Job -> State how many lines of the listing below include the word "objects". Give only the number.
** start Records supplied **
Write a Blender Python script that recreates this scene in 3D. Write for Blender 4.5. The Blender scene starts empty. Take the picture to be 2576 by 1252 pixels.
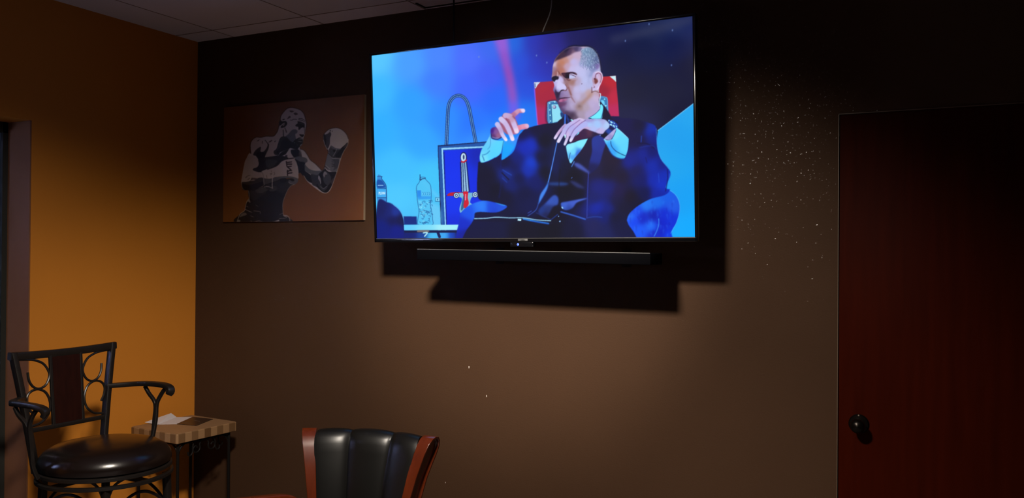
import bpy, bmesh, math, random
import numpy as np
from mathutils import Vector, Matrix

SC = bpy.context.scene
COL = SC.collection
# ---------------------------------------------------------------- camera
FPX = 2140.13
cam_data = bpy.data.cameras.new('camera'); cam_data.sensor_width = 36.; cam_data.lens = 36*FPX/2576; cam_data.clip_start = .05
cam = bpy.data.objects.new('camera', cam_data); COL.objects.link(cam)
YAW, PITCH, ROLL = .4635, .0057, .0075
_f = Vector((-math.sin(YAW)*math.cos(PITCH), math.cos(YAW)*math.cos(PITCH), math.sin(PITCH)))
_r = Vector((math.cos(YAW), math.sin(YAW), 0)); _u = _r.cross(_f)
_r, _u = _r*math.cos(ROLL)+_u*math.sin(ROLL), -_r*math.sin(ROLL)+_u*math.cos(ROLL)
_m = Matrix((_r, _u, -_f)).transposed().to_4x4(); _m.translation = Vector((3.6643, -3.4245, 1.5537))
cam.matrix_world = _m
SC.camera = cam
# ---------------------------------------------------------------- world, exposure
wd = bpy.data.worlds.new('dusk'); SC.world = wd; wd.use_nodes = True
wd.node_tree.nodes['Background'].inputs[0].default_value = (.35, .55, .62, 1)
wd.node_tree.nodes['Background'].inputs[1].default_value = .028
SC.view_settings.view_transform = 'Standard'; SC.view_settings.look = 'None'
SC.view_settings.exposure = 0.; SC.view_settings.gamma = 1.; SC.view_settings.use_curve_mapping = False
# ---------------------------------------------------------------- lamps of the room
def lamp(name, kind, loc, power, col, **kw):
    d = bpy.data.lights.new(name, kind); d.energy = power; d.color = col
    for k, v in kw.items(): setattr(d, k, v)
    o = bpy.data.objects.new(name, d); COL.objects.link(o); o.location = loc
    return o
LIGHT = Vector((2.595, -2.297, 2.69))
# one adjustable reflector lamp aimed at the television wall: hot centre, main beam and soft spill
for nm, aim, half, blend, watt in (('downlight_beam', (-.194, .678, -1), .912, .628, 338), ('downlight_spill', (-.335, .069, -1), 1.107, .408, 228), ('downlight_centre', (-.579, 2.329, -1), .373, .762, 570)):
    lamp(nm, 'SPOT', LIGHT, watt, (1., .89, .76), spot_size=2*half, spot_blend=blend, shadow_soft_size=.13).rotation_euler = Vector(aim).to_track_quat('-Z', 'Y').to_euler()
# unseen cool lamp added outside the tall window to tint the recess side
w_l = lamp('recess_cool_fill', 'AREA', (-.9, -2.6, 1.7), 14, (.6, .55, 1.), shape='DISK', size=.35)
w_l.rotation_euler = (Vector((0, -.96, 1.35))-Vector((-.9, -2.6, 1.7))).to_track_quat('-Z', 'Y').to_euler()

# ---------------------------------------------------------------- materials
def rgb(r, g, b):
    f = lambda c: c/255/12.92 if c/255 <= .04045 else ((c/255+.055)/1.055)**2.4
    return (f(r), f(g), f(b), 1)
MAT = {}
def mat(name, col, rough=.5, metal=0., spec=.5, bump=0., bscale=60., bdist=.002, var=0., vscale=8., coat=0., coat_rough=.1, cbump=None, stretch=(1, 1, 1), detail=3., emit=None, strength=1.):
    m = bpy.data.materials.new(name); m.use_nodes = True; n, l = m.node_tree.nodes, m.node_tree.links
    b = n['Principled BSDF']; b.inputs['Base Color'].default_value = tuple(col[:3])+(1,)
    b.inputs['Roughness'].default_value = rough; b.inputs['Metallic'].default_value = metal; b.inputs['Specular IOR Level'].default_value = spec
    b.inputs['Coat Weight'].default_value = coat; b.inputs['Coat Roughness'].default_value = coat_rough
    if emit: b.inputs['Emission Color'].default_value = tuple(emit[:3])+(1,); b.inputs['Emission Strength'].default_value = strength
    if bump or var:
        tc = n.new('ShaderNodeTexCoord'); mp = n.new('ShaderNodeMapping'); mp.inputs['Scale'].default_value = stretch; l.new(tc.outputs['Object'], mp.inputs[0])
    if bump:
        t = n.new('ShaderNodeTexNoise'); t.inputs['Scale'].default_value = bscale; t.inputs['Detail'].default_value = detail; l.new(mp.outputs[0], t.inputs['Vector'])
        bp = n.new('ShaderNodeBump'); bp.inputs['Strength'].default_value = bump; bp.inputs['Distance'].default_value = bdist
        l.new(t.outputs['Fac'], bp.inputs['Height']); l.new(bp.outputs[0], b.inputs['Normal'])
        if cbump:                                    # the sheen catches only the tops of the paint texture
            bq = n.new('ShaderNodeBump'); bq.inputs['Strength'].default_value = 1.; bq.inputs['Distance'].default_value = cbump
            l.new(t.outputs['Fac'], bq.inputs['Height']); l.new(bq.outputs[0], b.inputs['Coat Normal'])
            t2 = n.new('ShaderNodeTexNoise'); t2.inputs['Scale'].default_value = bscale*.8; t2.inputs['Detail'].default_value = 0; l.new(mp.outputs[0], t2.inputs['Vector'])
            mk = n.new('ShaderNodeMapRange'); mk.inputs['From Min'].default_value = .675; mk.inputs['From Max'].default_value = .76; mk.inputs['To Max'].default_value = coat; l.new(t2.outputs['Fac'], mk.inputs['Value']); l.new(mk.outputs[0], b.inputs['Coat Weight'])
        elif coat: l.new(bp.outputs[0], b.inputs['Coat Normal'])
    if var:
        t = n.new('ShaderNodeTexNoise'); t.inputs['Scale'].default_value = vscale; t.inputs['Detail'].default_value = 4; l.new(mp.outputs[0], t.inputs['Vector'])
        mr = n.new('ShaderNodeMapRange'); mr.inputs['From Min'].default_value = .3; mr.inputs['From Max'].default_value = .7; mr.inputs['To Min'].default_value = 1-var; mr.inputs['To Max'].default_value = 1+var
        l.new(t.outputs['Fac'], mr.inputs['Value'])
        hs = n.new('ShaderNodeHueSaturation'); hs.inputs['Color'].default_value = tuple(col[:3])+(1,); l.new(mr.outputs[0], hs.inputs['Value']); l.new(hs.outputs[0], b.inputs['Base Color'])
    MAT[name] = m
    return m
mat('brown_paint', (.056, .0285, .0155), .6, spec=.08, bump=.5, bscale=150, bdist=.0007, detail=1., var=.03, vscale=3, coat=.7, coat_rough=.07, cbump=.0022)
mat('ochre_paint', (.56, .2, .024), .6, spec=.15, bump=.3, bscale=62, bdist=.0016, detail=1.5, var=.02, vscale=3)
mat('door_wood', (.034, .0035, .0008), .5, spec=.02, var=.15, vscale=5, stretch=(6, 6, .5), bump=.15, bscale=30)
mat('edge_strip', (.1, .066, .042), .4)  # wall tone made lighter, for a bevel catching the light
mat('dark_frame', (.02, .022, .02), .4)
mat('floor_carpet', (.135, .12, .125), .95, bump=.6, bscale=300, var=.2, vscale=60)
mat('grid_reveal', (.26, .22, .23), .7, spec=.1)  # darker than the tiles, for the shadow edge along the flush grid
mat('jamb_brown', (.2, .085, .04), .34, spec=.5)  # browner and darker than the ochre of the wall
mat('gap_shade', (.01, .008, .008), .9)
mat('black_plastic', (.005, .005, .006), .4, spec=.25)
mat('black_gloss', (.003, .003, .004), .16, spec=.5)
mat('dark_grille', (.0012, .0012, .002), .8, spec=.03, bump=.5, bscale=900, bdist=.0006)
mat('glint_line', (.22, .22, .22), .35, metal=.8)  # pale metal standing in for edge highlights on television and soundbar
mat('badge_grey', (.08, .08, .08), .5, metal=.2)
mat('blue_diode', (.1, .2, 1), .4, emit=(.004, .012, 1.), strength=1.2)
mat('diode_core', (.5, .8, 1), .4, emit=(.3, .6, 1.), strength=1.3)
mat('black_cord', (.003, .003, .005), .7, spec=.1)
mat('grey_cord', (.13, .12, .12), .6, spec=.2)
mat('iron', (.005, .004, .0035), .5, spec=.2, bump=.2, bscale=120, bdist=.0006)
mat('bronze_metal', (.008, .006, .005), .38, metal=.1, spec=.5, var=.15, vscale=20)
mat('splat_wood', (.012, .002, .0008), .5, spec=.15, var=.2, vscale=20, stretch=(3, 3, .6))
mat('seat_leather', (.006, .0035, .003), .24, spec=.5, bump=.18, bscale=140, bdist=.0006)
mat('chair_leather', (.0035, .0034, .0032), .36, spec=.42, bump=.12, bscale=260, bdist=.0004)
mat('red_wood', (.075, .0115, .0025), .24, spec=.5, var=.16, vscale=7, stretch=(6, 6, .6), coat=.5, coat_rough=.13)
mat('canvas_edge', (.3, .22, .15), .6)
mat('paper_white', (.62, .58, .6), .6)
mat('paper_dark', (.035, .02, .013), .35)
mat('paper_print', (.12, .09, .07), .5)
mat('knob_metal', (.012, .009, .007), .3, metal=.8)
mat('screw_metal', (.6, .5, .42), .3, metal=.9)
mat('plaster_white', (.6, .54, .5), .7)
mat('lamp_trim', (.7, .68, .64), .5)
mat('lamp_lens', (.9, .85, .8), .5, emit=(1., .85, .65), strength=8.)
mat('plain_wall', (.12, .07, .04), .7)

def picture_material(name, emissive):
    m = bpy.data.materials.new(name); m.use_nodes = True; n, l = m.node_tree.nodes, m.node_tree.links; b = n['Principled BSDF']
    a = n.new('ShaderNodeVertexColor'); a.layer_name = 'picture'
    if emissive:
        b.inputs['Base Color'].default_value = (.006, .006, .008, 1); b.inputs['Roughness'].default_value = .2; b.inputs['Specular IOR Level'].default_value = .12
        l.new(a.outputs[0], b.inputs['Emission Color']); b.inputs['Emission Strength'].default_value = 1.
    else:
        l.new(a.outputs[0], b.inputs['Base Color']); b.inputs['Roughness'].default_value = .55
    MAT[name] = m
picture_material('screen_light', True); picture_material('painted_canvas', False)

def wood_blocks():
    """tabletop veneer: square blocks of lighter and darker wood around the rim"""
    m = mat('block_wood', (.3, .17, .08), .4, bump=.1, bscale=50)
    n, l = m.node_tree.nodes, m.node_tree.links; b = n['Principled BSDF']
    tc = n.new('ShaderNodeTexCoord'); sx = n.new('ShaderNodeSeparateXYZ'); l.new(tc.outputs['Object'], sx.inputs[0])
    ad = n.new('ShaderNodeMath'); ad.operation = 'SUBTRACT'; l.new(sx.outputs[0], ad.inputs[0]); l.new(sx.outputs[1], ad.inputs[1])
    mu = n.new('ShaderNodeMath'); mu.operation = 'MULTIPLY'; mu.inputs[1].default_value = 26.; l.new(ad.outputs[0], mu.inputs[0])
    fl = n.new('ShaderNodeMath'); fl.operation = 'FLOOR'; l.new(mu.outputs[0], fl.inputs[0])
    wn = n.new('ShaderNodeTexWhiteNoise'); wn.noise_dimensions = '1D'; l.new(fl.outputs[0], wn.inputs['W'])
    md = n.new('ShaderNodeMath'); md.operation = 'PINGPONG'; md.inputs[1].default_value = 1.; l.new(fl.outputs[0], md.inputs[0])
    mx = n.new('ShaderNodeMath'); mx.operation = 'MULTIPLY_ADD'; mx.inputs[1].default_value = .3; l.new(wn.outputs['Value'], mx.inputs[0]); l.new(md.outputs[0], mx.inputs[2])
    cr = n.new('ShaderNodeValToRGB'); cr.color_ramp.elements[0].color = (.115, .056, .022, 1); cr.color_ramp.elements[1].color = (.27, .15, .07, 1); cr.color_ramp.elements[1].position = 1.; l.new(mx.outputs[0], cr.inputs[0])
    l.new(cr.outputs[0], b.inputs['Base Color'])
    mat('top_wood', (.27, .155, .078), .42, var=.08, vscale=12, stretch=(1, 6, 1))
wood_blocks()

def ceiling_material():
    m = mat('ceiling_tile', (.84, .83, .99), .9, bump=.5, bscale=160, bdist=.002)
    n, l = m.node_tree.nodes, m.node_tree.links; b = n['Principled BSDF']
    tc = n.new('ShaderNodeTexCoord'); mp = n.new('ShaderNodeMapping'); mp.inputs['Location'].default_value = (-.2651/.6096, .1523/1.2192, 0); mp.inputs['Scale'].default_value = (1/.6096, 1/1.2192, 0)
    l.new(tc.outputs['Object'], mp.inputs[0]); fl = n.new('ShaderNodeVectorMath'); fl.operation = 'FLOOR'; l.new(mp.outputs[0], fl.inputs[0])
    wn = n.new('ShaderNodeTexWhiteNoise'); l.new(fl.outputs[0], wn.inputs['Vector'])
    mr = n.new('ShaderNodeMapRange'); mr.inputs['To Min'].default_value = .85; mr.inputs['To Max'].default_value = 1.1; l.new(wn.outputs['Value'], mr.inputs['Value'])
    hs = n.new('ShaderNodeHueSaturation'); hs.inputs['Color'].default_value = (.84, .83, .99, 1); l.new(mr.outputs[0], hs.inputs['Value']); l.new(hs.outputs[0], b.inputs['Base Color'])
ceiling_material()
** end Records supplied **
** start Records supplied **
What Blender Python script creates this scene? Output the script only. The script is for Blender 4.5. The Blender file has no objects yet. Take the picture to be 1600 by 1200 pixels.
** end Records supplied **
Response to the exercise -> 3